Kolega wyżej dobrze napisał benzyna bez turbo się ceni. Diesel hehe co ludzie w tym widzą a jak dymi to potrafią twierdzić, że to normalne. No chyba, że ktoś ma zamiar jeździć na opale to wyjdzie taniej od gazu.
A widziałeś ciężarówkę na benzynę? może tu jest odpowiedź.
Bez sensu było pchać diesle do najmniejszych aut, ale tak samo bez sensu jest benzyna w krążowniku o ile nie ma 4.0L albo i więcej.
A widziałeś ciężarówkę na benzynę? może tu jest odpowiedź.
Bez sensu było pchać diesle do najmniejszych aut, ale tak samo bez sensu jest benzyna w krążowniku o ile nie ma 4.0L albo i więcej.
To jeździj ciężarówką, nikt Ci nie broni. Ludzie już dawno temu nauczyli się liczyć i sprzedaż diesli spada, nawet akumulator masz droższy do auta z silnikiem ON. Hybrydy mimo małej oszczędności dobrze się sprzedają, a zakładów które montują LPG jest cała masa (nie tak jak firm które zajmują się regeneracją pomp i wtryskiwaczy, to też o czymś świadczy). Jeżeli komuś nie odpowiada np. nowy fiat tipo z LPG, to niech kupi diesla, jak przyjdzie do wymiany wtryskiwaczy (np. CR piezoelektryczne nie podlegają regeneracji) i zapłaci za sztukę 1200zł to faktycznie będzie miał oszczędność.

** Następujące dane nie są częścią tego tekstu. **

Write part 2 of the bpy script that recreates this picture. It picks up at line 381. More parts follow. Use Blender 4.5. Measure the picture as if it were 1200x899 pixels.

nie tak jak firm które zajmują się regeneracją pomp i wtryskiwaczy, to też o czymś świadczy
Chodzi o to, że nowe pompy i wtryskiwacze są tak robione aby nie opłacało się ich naprawiać. Cena instalacji LPG jest obecnie tak niska, że jest to najpopularniejsze paliwo (ludzi stać na silniki v8 powyżej 3-4 litrów).